Im Jahre 1955 hatte Walter Höfner die Idee, einen Bass mit kurzer Mensur zu bauen, dessen Korpusform einer Violine nachempfunden sein sollte. Bereits ein Jahr später wurde das serienreife Instrument, der äußerst kompakte und leichte Violin Bass auf der Frankfurter Musikmesse der Öffentlichkeit präsentiert. Einen großen Popularitätsschub erhielt der exotische Bass schließlich in den 60er-Jahren, weil ein gewisser Paul McCartney einen gebrauchten und außerordentlich günstig in Hamburg erstandenen Violin Bass als bevorzugtes Instrument für seine Band The Beatles auserkoren hatte – und damit weltbekannt werden sollte! Für diesen bonedo-Test hat uns die Firma Höfner ein ganz besonders edles Exemplar aus der im Jahre 2013 eingeführten Gold Label-Serie zu Verfügung gestellt.

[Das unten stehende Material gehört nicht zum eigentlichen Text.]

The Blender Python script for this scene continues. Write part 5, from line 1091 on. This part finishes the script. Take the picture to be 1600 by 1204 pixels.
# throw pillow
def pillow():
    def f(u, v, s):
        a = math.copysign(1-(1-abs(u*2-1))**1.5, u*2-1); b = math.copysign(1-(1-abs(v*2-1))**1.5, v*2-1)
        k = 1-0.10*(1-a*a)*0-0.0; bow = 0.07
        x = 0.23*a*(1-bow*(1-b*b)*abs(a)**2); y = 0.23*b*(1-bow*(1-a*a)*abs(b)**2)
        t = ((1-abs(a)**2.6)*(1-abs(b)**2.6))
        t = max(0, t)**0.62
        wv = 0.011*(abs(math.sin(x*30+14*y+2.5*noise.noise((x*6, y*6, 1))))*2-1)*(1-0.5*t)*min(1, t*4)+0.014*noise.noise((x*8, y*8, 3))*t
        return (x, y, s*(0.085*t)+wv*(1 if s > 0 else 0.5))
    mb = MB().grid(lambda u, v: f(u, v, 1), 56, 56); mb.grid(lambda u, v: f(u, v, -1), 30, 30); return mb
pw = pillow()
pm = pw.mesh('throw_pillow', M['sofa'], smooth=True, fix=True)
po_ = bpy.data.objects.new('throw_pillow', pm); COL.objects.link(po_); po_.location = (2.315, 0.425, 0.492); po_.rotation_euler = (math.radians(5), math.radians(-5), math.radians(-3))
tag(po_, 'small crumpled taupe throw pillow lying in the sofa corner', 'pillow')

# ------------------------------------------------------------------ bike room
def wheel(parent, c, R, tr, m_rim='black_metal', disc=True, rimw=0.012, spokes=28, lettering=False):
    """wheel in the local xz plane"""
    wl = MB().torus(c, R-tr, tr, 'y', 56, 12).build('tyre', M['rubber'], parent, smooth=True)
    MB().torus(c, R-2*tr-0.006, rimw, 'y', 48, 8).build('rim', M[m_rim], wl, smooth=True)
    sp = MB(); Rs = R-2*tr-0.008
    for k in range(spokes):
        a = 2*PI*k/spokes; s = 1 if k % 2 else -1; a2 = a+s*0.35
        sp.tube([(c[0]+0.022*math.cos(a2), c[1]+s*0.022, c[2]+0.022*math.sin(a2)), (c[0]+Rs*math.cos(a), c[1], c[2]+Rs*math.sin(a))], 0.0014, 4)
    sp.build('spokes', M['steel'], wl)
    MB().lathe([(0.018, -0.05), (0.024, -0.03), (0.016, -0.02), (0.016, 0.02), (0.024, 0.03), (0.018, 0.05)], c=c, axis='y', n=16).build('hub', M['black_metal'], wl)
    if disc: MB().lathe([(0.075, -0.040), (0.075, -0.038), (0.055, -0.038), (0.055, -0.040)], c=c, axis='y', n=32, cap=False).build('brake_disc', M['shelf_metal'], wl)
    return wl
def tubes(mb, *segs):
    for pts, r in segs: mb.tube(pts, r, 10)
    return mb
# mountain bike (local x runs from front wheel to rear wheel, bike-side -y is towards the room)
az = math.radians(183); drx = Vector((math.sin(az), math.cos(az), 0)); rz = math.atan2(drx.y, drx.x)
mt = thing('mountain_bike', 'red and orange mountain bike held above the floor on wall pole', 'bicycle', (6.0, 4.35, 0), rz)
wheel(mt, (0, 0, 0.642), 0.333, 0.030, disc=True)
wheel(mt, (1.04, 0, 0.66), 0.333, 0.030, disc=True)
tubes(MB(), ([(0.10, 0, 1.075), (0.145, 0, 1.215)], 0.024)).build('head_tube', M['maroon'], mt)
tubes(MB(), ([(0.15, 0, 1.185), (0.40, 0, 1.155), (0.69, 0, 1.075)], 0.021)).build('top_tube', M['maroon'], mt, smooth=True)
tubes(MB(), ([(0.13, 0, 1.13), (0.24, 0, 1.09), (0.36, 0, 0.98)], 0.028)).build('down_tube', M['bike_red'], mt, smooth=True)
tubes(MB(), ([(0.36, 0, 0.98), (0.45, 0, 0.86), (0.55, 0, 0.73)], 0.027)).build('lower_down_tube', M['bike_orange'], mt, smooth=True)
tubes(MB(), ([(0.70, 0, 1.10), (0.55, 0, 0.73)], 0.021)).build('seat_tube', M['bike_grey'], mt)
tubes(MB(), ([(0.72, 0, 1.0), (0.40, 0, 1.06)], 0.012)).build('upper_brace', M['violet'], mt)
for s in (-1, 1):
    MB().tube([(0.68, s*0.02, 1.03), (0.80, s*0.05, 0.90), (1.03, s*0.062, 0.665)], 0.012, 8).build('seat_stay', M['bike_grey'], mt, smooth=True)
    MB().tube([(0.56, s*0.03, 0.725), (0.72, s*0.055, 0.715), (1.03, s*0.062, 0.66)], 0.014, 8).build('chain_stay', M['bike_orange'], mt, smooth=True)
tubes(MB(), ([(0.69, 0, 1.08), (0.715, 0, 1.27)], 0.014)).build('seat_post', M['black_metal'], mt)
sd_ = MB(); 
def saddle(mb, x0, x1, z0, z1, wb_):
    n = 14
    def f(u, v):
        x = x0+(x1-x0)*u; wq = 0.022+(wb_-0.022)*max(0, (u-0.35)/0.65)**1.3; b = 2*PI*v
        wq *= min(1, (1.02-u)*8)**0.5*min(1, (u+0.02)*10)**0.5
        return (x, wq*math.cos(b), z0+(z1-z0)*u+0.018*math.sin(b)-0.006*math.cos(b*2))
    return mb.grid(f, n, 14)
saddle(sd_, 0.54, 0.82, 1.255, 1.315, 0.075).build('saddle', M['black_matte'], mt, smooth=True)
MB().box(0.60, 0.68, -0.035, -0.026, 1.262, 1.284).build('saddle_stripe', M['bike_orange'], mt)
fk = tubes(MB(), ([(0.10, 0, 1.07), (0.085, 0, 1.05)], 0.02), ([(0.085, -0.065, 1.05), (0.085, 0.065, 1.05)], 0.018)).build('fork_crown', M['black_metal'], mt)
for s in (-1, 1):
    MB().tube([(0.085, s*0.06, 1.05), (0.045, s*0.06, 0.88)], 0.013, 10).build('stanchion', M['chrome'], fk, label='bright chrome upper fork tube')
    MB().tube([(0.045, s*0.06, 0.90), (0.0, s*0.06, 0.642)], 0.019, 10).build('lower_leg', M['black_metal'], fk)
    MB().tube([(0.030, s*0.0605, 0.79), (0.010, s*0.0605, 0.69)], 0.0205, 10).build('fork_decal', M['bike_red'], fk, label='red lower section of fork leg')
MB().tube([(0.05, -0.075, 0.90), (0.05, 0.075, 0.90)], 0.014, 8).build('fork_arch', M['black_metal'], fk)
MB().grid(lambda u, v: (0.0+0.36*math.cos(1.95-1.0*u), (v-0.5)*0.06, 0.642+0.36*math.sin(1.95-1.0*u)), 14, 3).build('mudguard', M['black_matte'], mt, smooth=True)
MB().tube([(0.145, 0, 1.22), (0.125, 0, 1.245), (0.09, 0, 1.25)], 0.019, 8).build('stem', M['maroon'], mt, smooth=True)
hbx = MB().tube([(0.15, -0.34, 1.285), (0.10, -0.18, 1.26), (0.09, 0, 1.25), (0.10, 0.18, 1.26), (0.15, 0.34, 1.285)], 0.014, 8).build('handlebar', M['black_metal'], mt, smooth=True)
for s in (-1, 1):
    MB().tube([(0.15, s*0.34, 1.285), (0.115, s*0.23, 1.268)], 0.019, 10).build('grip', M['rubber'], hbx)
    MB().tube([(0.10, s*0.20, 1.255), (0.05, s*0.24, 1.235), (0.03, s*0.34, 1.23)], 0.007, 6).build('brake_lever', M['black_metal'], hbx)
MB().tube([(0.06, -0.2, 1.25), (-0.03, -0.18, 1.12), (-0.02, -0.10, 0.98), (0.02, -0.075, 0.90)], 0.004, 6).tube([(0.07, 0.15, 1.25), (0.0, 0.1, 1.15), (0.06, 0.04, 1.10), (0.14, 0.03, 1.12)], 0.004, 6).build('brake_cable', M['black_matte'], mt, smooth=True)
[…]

Die klassischen Höfner-Modelle aus der Gold Label-Serie werden in kleinen Stückzahlen aus selektierten Hölzern und hochwertigsten Komponenten von Gitarrenbaumeistern in der Höfner-Werkstatt im bayerischen Hagenau hergestellt. Höfner liefert die handgearbeiteten Instrumente in markanten poppigen Farben wie “Party Pink”, “Dawn Purple” oder Royal Blue” und mit ungewöhnlichen Tonabnehmer-Konfigurationen aus, um auch das Interesse der jüngeren Bassistengenerationen an den Klassikern zu wecken.
Details
Kostspielige Instrumente werden in der Regel mit hochwertigen Koffern ausgeliefert, damit sie beim Transport optimal vor Beschädigungen geschützt sind. Mein Testkandidat kam sogar in einem hochwertigen Case aus Aluminium, wie man es von teueren Fotoausrüstungen kennt, an meiner Haustüre an. Ein solch stylisches Case ist eine eher ungewöhnliche Transportverpackung für einen Bass, sieht aber absolut cool aus und bietet mit seiner stabilen und hochwertigen Bauweise hervorragenden Schutz für das edle Instrument – absolut roadtauglich, würde ich sagen!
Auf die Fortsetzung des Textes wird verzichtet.